El cine argentino en general y los hermanos Ortega (Luis, director y coguionista; Sebastián, productor) en particular parecen haberse fascinado en los últimos tiempos por célebres delincuentes. Primero fue la familia Puccio en El clan, de Pablo Trapero; y en la miniserie Historia de un clan, de Underground (coproductora de El Ángel junto con K&S Films) y ahora es el turno de este adolescente que conmovió a la sociedad de entonces y hoy, 45 años más tarde, es el preso más antiguo de la historia penal argentina.
Lo primero que hay que decir de El Ángel es que es una película fascinante, seductora, narrada con brío y elegancia (notable aporte del DF Julián Apezteguia). El tono elegido está completamente alejado de la denuncia horrorizada, del psicologismo tranquilizador, de la demonización y del ensayo sobre la culpa. Es más, si hay un riesgo que corre la película es el de ser demasiado canchera y cool (con cierta influencia tarantinesca en la estilización visual, el off y el uso de hits de los '70 de Billy Bond, Pappo, Manal, Leonardo Favio, Johnny Tedesco, La Joven Guardia y -sí- Palito Ortega) e incluso exaltar por demás a su criatura. A nivel narrativo no hay dudas: es adrenalina pura, con algunas escenas de potencia scorseseana.
Si en los Puccio el eje era la familia, aquí las mismas tienen mucho menos peso: no hay un plan cerebral, planes orquestados, golpes minuciosamente planeados, sino algo más cercano al libre albedrío, a la impunidad, a una cuestión impulsiva y hasta podría decirse fruto de un don y de un llamado del orden de lo místico. Carlitos está como poseído, abstraído en muchos casos del mundo real y para él (por lo menos al principio) todo forma parte de un juego, de una ficción de la que es parte pero de la que no tiene demasiada conciencia.
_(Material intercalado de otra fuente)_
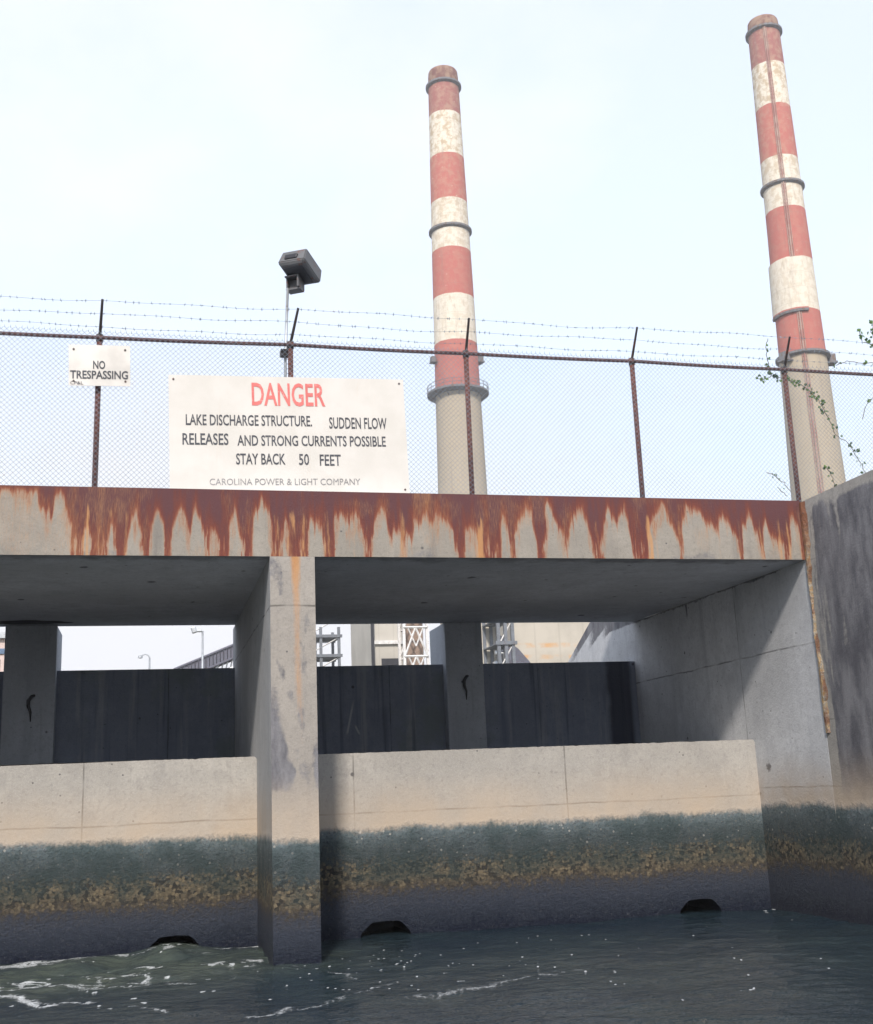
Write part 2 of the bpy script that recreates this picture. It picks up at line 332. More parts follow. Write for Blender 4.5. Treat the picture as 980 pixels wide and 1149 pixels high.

Si bien los padres de Carlitos (Cecilia Roth y el chileno Luis Gnecco) y los de Ramón, compañero de colegio, socio de fechorías y eje de una latente relación homoerótica que interpreta Chino Darín (Mercedes Morán y Daniel Fanego) tienen su importancia en la trama (más los segundos que los primeros), el eje de las dos horas del film pasa por las desventuras del protagonista (Ferro está prácticamente en todos los planos) y sus compinches (en la segunda parte se suma Peter Lanzani).
Ortega está claramente seducido por su protagonista y logra, por lo tanto, que el espectador se identifique también con él. Es un desafío y un riesgo del que sale airoso construyendo un universo por momentos surrealista con un (anti)héroe escindido de la realidad y dando rienda suelta a sus instintos más primitivos, rebeldes y espontáneos. Un golpe al corazón de la sociedad convencional y conservadora dominada por los prejuicios y la doble moral. En El Ángel, queda claro, el infierno está encantador.